Wireless lights are an exciting option for lighting your home. Standard-fitting ‘Smart light bulbs’,  the product of LED (Light Emitting Diode) lighting and wireless technology, are setting a new standard in lighting control and power saving.

Wireless LED lights can bring you three main benefits

  • You can control them easily with a remote control, or sometimes with a Smartphone with a suitable app
  • They last much longer than a conventional bulb, typically 50 times longer than incandescent bulbs
  • Wireless LED lights are much less expensive to run as they don't generate much heat - wasting power that you have to pay for

You can turn an individual wireless light bulb on or off or dim it... you choose.

Remote control

You can control wireless lights... 

  • Inside your home - with a short-range remote controller, or with your Smartphone loaded with suitable application software (app)
  • Outside your home - via the Internet, with a computer, tablet or Smartphone with app

 ...each has an address

Longer lasting wireless lights

LED lights live much longer than incandescent or compact fluorescent bulbs

  • One manufacturer specifies the life of its LED light as 52,000 hours
  • Conventional incandescent bulbs typically live about 1000 hours
  • Compact fluorescent bulbs may live about 10,000 hours.

So these lights live about 50 times as long as an incandescent bulb.

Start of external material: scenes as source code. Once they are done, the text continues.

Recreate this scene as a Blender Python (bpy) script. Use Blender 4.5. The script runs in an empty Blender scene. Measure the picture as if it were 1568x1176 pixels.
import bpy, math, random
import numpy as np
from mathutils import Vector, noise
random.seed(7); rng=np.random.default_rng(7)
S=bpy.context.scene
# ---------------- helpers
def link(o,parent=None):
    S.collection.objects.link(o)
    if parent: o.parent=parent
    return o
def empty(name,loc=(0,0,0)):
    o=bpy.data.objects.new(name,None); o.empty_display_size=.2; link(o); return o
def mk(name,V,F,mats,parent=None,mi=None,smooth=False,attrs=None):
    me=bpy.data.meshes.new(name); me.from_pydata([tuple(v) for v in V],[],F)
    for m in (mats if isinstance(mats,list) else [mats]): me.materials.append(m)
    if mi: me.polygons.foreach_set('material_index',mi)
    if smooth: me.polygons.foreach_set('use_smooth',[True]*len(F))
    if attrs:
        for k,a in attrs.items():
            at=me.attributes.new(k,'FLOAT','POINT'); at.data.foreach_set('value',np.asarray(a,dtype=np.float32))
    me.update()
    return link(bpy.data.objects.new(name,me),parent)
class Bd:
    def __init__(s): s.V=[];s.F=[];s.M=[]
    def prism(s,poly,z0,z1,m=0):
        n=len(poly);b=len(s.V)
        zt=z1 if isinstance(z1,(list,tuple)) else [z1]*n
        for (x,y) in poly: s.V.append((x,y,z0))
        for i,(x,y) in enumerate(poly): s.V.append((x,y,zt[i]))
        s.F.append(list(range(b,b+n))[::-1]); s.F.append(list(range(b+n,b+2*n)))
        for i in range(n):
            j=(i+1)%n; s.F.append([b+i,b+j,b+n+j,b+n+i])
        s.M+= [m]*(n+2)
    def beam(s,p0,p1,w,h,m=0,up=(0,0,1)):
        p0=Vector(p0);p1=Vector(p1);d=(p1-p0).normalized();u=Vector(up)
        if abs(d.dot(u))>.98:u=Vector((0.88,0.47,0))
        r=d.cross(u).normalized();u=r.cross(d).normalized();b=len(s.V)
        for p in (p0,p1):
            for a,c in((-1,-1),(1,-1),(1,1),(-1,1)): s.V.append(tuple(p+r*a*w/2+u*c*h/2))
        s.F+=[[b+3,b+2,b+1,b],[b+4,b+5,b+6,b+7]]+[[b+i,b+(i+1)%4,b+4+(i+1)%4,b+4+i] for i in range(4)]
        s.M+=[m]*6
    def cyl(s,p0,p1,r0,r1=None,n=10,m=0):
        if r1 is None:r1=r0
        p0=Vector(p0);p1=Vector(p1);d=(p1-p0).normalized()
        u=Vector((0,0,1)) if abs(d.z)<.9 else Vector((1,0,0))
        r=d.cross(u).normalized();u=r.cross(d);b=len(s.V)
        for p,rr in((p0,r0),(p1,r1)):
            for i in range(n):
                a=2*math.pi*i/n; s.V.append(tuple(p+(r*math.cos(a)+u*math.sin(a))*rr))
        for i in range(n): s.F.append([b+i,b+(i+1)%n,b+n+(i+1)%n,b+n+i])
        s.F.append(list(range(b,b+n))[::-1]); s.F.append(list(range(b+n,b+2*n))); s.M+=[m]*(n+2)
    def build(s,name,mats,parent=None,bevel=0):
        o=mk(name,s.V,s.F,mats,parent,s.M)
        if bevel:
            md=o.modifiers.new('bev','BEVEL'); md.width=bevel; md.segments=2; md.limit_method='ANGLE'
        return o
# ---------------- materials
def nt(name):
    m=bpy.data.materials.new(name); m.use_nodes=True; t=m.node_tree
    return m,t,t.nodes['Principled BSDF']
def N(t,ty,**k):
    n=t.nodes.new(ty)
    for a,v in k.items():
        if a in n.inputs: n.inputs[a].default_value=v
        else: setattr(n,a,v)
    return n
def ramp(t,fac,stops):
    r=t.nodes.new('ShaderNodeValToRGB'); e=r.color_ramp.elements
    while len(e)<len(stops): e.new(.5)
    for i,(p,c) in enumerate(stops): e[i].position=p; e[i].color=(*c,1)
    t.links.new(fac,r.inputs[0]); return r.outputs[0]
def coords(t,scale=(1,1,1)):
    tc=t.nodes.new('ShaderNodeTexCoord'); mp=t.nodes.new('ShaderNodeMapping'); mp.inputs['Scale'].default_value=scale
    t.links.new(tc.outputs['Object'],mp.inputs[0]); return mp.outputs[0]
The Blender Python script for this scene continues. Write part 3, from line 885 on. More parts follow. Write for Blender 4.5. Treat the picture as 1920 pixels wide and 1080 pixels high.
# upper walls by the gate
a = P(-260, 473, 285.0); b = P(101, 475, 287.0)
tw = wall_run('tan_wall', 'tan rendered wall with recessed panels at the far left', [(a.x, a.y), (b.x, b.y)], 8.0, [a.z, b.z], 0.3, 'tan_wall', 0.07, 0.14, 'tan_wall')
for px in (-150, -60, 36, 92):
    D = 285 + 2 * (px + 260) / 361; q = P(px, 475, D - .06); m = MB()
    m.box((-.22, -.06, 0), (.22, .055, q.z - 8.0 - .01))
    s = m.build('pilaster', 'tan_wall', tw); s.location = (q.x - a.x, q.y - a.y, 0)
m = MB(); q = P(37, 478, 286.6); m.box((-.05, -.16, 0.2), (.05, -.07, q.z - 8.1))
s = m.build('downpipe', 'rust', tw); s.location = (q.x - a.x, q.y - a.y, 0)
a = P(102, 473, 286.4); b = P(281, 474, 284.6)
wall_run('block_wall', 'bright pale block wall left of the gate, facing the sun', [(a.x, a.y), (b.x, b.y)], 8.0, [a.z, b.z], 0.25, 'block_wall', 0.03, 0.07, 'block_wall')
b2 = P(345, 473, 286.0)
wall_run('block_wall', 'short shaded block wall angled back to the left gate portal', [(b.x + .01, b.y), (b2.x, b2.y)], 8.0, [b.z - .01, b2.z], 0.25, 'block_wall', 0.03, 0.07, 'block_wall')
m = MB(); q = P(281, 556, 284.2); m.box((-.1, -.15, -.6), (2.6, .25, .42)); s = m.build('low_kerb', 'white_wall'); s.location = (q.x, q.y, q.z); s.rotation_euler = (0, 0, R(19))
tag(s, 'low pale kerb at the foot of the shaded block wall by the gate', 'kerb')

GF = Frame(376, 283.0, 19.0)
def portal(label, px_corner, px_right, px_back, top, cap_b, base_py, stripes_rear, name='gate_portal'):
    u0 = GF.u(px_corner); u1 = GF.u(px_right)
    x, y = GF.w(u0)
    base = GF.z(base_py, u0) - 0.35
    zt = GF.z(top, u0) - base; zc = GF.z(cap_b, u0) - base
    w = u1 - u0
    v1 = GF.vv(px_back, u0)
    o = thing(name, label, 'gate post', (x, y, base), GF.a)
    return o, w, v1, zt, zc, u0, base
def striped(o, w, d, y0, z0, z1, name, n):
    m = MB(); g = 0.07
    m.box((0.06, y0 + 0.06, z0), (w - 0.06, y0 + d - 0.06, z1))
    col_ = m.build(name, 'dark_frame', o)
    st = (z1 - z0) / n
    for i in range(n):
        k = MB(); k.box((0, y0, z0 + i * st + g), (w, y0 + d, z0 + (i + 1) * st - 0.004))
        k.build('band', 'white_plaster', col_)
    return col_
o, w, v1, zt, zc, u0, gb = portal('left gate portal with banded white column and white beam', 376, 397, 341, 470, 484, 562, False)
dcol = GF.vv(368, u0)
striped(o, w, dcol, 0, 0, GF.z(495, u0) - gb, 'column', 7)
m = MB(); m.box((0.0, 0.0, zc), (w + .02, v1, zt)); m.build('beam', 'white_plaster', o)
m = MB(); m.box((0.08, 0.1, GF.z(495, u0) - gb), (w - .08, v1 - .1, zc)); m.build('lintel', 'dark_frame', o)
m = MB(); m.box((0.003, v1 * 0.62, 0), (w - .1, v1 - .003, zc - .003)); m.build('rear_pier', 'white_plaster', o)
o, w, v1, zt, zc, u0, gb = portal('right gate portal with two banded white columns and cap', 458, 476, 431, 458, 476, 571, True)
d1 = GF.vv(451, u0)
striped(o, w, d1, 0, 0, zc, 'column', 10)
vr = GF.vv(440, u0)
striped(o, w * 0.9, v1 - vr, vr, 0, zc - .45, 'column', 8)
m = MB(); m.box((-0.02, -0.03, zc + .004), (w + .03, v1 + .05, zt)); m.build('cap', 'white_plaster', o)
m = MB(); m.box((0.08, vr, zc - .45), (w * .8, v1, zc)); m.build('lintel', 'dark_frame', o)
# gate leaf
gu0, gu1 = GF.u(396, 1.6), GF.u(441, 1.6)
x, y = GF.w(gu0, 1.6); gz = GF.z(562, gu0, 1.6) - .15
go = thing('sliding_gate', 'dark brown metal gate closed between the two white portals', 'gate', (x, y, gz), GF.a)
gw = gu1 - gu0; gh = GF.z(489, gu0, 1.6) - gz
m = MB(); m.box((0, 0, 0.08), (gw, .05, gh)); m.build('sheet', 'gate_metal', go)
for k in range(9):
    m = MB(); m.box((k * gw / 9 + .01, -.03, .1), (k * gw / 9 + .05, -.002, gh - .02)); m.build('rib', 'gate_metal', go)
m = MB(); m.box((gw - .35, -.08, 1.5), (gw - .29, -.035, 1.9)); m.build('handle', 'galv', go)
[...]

LED lights use totally different technology to that used in incandescent or compact fluorescent lights

  • A LED is an electronic component – a semiconductor diode
  • Predictable – the manufacturing process is tightly controlled
  • Efficient – doesn’t waste as much electricity (by producing heat)
  • A LED is more robust than the filament in an incandescent bulb


Less expensive to run

The cost of running a wireless light bulb, or any electric light, depends on how much electric power it uses

  • Power is the ‘amount of energy’ that the light uses every second
  • A 60 Watt bulb uses 60 Joules of electrical energy every second
  • An 8 Watt bulb uses only 8 Joules of electrical energy every second
  • When you dim them they use even less power

 

If there were such a thing as a perfect light, it would convert all of the electrical energy it used into light energy. But there’s no such thing as the perfect light. Unfortunately, lights also convert some of the electrical energy they use into heat, and while the heat isn’t wasted if the room is cold, we really want the light, not the heat.

  • an incandescent bulb converts most of the energy it uses into heat
  • only a small amount is converted into light (that’s very inefficient)
  • on the other hand, LED lights are relatively efficient.

 

Look at the print on the packaging of a compact fluorescent or LED light bulb.

You may see something like ‘8W… equivalent to 60W’.

This means that for the same amount of light, while the standard incandescent bulb uses 60 Watts of electric power, the LED light only uses 8 Watts…

  • seven and a half times less power for the same amount of light, so…
  • seven and a half times cheaper to run.


Easy to install and set up

The first of the wireless lights available is the award-winning Insteon. This has a standard medium Edison screw-in base and fits just like an ordinary bulb. So far only a 120VAC 60Hz version is available, though they should quickly become available in other voltages and with other fittings.

A wireless light bulb is slightly bigger than a conventional bulb, so take this into account if you want to use one where space is limited.

Setup appears to be straightforward.

When you add a new wireless light bulb, it ‘tells’ the controller ‘I’m a new bulb, number xxx, please include me in your network’. The controller then links to it and adds it to the network along with any other wireless bulbs.